Speaking on BBC’s Panorama, Jack Lis’s mother Emma Whitfield said: “Every time I shut my eyes I try and tell myself that’s not the last image I’ve got of him.
“I try and tell myself it was when he shut the door with his skateboard in his hands but that’s not true.”
Ten-year-old Jack Lis was killed on November 8 following a dog attack at a friend’s house on Pentwyn, Penyrheol.
The Cwm Ifor Primary School pupil had gone to a friend’s house after school and was killed by an XL American Bully called Beast, which was shot dead by firearms officers after the attack.
Amy Salter, 29, of Llanfabon Drive, Trethomas, and Brandon Hayden, 19, of Pen y Bryn in Penyrheol, were jailed at Cardiff Crown Court last year for their part in Jack’s death.

Hayden was sentenced to four and a half years at a young offender’s institution. He pleaded guilty to owning a dog dangerously out of control causing injury resulting in death.
Meanwhile, Salter was handed a three-year jail term. She pleaded guilty to being in control of a dog dangerously out of control causing injury resulting in death.
Speaking to BBC Panorama, Ms Whitfield said the dog had attacked Jack’s face and neck.
“They kept saying they’re working on him, they’re working on him and then the paramedic came back with a blanket and I knew,” she said.
“I can’t say out loud what else I saw because I don’t want other people to have to picture it either.”
Ms Whitfield spoke to Panorama as part of its investigation into how organised crime is moving into the world of extreme dog breeding.
Panorama’s Dogs, Dealers and Organised Crime is on BBC iPlayer and BBC One Wales at 10.40pm tonight, Monday January 23.
Change in the law needed
Caerphilly’s Member of Parliament Wayne David last week told Prime Minister Rishi Sunak the Dangerous Dogs Act was “woefully inadequate”.
Labour MP Wayne David raised the issue in Prime Minister’s Questions on Wednesday, following the dog attack deaths of Jack Lis, and, last month, Shirley Patrick, 83.

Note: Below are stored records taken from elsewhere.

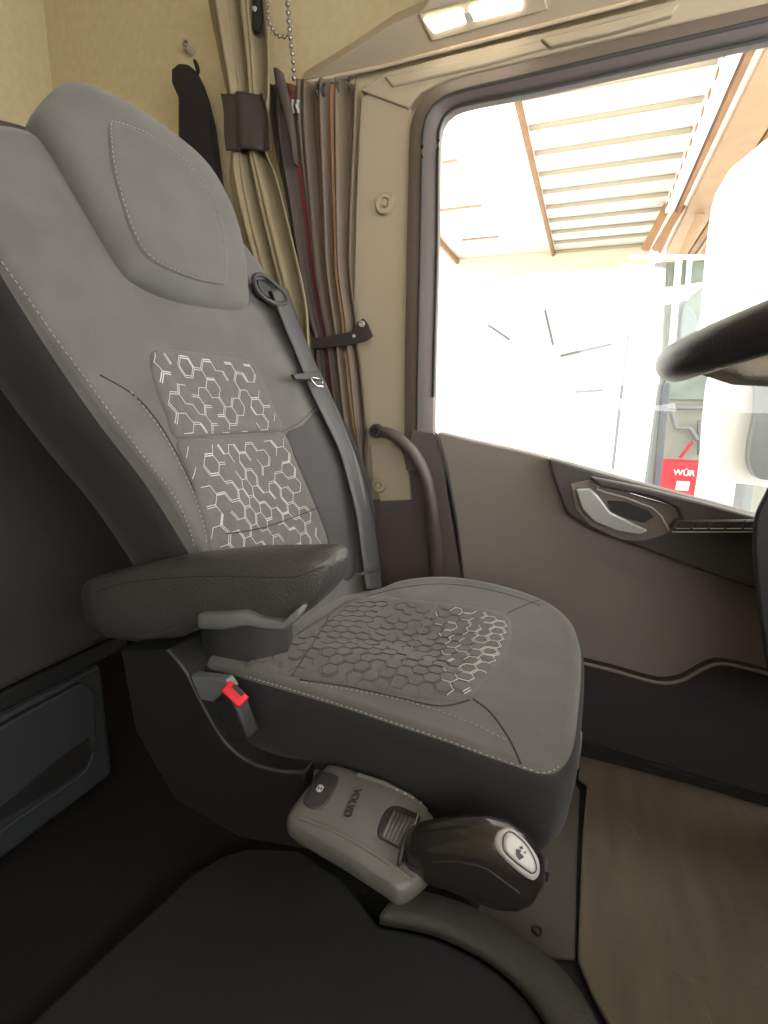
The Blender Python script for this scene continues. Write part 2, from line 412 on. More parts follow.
lev, _, _ = loft('recline_lever', [arm_sec(200, 627, 199, 613, .53, .006), arm_sec(206, 628, 204, 611, .53, .011), arm_sec(230, 628, 228, 611, .53, .013), arm_sec(252, 624, 248, 609, .53, .013), arm_sec(272, 628, 262, 616, .53, .010), arm_sec(288, 628, 286, 619, .53, .009), arm_sec(300, 618, 298, 608, .53, .008), arm_sec(306, 607, 304, 604, .53, .004)], GPL, seat)
lev['label'] = 'light grey lever'
# lower backrest fabric wing beside the cushion
loft('hip_bolster', [(PY(x, y, .66), (w*1.0, 0, 0), (0, .0, h)) for x, y, w, h in [(228, 640, .01, .01), (228, 640, .06, .055)]]+[((-.53, .70, .60), (.075, 0, 0), (0, 0, .075)), ((-.55, .74, .60), (.08, 0, 0), (0, 0, .08))], mat('hip_fabric', (50, 49, 49), .95, bump=.5, bscale=900), seat)
# ---- plastic shell around the cushion foot
sh = cr([(168, 650), (186, 672), (203, 706), (225, 742), (250, 762), (280, 771), (304, 772)], 5)
low = [(306, 850), (240, 838), (175, 800), (135, 730), (120, 650)]
b = MB(); b.prism([PY(x, y, .60) for x, y in sh+low], (0, .09, 0)); shell = b.build('side_shell', PLB, seat, bevel=.006)
tubeo('shell_rim', [PY(x, y, .598) for x, y in sh], .004, PLA, shell, 8)
slab('hinge_bracket', [(190, 676), (225, 680), (232, 690), (213, 703), (200, 700)], .592, .02, GPL, seat, .003)
# buckle
brot = Matrix.Rotation(math.radians(-25), 3, 'Y')
bc = PY(236, 703, .575)
b = MB(); b.box(bc-Vector((0, 0, .022)), (.045, .03, .075), brot); buckle = b.build('belt_buckle', PLB, seat, bevel=.006)
bt = PY(235, 694, .565)
b = MB(); b.box(bt, (.040, .012, .020), Matrix.Rotation(math.radians(32), 3, 'Y') @ Matrix.Rotation(math.radians(-35), 3, 'X')); q = b.build('release_button', RED, buckle, bevel=.003); q['label'] = 'red release button'
b = MB(); b.box(PY(238, 690, .5595), (.022, .004, .006), Matrix.Rotation(math.radians(32), 3, 'Y') @ Matrix.Rotation(math.radians(-35), 3, 'X')); b.build('buckle_slot', PLB, buckle, bevel=.001)
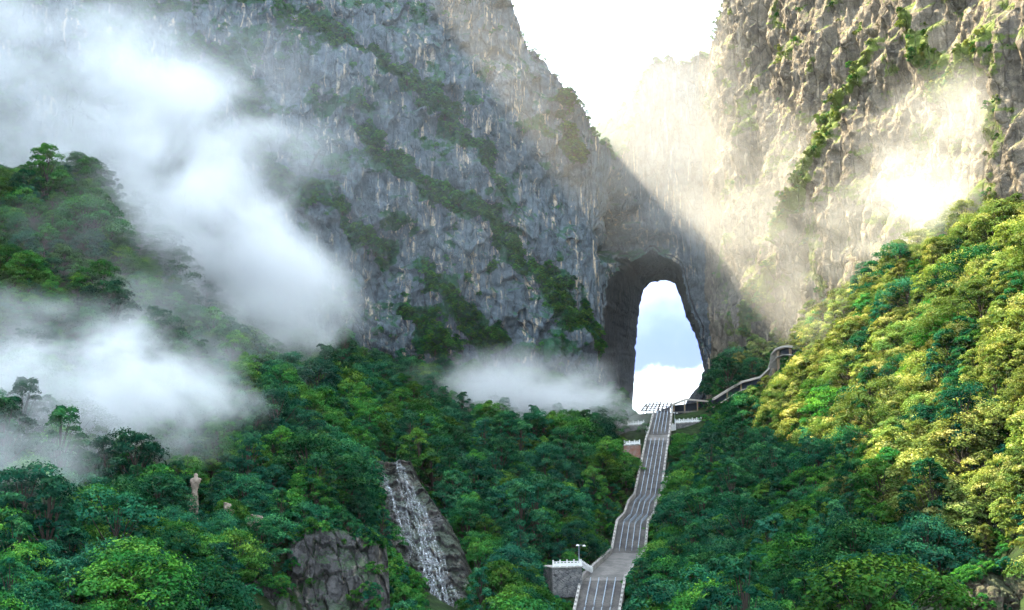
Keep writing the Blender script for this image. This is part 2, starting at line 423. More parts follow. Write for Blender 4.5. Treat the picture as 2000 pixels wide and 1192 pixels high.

The Labour MP said: “The Government has commissioned studies and debated the subject at length, but they have done nothing. My question is: when will the Government take action on the issue of dangerous dogs?”
Mr David recently called for radical changes in the way people own, breed, and sell dogs are needed in the UK.
Speaking to Caerphilly Observer following Ms Patrick’s death, Mr David said: “I am determined to now press home the need for a fundamental change to how we approach the issue of dangerous dogs.